At the community level, traditional prevention efforts have emphasized programs such as public media campaigns, alcoholism recovery efforts, and school education. For the most part, local prevention strategies have been program-based, not policy-based. However, alcohol policies can be implemented at a community level. Thus, a local alcohol policy is any established process, priority, or structure that purposefully alters local social, economic, or physical environments to reduce alcohol problems.

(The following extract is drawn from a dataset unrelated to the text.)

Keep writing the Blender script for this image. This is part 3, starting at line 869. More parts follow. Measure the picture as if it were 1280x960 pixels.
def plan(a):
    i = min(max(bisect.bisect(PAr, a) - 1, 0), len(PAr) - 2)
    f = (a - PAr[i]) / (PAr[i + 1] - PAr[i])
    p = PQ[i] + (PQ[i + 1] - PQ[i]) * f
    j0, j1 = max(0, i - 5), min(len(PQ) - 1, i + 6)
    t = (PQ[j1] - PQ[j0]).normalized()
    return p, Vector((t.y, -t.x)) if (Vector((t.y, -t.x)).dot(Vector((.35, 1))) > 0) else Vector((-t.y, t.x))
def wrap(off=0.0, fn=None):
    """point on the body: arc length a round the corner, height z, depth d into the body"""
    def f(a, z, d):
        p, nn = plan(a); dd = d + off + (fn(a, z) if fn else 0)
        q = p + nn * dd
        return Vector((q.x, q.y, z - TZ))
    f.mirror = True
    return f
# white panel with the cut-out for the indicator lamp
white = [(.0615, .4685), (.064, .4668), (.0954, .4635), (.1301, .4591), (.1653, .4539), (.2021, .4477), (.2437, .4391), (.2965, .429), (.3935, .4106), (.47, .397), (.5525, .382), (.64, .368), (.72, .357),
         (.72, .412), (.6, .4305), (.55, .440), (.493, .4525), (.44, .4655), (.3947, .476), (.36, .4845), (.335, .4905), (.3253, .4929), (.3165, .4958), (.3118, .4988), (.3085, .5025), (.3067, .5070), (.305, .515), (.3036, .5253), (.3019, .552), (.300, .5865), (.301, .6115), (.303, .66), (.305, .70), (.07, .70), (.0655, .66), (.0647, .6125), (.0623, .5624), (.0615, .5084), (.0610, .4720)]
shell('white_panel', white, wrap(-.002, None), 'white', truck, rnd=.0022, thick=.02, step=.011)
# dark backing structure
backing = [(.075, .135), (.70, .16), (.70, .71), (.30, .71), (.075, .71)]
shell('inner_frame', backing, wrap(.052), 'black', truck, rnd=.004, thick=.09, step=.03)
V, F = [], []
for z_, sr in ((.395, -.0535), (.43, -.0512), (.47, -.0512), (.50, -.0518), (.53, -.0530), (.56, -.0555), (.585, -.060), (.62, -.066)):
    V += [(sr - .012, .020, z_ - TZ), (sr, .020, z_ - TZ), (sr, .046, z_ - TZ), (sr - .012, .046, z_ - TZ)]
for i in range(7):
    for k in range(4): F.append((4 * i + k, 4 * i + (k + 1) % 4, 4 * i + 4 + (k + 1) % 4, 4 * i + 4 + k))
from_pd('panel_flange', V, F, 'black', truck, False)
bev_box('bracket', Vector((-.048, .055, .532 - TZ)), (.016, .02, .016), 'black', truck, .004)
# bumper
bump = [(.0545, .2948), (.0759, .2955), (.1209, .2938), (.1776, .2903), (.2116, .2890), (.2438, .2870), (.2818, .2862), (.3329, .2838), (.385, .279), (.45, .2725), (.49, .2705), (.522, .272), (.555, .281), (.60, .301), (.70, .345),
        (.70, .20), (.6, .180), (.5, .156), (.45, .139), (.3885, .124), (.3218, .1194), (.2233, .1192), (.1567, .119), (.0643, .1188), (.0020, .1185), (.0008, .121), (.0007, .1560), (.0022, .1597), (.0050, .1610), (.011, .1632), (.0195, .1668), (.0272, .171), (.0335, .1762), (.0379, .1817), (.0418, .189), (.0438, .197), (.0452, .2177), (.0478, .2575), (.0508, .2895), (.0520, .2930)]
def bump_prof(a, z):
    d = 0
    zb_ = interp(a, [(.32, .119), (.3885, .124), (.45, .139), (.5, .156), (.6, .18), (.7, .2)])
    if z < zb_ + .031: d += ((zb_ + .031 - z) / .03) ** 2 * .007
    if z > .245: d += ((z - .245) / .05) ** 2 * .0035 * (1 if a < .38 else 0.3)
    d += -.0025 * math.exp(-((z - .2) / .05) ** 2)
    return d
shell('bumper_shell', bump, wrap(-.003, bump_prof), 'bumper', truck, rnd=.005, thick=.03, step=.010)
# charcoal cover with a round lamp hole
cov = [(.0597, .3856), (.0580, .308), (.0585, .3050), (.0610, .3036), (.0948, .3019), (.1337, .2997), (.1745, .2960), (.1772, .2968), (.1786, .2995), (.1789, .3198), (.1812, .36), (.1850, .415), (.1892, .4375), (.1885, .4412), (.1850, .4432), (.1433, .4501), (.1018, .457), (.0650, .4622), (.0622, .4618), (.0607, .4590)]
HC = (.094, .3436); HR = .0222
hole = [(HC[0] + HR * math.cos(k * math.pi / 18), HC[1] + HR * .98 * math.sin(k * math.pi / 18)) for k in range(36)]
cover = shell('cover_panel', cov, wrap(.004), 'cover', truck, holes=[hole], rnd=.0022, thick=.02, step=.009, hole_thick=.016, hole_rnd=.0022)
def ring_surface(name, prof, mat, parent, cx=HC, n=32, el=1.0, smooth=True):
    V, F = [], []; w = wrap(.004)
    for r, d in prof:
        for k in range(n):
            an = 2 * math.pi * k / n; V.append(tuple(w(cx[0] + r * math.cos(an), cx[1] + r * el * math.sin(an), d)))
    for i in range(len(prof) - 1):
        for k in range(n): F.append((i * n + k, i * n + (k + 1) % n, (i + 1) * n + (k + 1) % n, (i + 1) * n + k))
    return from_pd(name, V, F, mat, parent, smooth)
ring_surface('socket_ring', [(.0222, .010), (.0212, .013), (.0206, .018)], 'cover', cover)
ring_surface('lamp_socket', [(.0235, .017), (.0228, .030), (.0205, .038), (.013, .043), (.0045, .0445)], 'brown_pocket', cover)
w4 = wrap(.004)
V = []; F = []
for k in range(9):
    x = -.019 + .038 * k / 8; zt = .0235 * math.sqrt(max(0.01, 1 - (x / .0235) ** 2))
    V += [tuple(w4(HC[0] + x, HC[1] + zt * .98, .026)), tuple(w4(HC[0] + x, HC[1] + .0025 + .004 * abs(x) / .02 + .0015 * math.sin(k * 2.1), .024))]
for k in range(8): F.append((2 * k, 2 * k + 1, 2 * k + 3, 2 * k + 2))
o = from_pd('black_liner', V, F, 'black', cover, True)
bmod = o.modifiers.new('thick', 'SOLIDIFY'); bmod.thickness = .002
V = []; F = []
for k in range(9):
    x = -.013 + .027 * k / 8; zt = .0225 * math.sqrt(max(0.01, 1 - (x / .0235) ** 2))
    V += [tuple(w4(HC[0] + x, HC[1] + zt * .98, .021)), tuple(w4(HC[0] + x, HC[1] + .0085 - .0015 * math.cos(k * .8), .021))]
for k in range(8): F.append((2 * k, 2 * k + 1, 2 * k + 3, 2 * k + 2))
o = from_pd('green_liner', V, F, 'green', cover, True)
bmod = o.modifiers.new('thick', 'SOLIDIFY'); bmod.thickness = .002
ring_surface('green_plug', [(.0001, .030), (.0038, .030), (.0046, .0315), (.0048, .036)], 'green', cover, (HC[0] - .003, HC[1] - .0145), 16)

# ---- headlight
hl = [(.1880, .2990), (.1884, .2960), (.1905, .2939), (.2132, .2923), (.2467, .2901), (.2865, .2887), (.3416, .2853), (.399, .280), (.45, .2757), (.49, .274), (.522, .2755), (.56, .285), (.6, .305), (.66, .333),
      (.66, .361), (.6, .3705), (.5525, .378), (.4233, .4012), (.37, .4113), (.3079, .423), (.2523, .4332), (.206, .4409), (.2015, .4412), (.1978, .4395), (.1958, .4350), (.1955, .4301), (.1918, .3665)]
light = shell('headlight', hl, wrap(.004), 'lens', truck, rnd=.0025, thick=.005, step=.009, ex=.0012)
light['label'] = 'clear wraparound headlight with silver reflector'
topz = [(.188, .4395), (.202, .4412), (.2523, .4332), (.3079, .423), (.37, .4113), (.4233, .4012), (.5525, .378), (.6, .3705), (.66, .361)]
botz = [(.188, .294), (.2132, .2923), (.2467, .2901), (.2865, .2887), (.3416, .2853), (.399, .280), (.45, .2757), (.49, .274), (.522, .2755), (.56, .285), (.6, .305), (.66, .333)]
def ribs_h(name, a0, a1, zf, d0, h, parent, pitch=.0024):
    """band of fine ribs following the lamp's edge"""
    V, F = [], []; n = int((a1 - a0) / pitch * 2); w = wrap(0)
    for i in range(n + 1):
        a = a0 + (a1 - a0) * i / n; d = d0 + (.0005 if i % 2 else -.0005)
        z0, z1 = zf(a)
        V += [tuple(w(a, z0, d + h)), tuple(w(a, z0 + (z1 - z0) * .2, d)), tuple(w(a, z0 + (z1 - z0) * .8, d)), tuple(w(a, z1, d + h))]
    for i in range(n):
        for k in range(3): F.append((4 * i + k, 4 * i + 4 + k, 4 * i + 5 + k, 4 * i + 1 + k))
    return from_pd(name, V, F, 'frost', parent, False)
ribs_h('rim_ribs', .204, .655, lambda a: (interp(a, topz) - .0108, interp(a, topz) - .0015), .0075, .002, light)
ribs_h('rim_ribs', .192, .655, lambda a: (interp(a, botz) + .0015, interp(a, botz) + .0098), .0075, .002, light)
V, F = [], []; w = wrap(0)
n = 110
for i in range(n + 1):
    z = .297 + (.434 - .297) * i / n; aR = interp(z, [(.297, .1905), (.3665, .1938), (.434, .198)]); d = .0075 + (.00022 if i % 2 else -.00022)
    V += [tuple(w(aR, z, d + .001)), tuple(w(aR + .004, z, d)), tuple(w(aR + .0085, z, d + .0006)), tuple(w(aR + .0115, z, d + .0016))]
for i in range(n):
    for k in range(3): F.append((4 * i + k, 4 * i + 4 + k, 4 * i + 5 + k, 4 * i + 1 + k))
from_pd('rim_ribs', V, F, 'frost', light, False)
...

Examples include making a priority of drinking and driving enforcement by the local police; using local zoning laws and land regulations to control house of sale or location and density of alcohol outlets, mandating server training for bars, pubs, and restaurants; setting a written policy for responsible alcoholic beverage service by a retail licensed establishment; or allocating enforcement resources to prevent alcohol sales to underage persons. Therefore, local policy takes many forms that relate to alcohol use and thereby to alcohol problems, not simply restricting the retail sale of alcohol. This paper explores a number of community prevention efforts across the world in terms of (a) the wide range of action, priorities, and structures that constitute local alcohol policy and (b) their effectiveness at the local level to reduce alcohol problems. The studies presented are community-wide, as opposed to targeting high-risk groups in their focus, seek to bring about community-level system change, use local news media targeted at key community leaders in the pursuit of policy change, and mobilize the entire community in the pursuit of such change.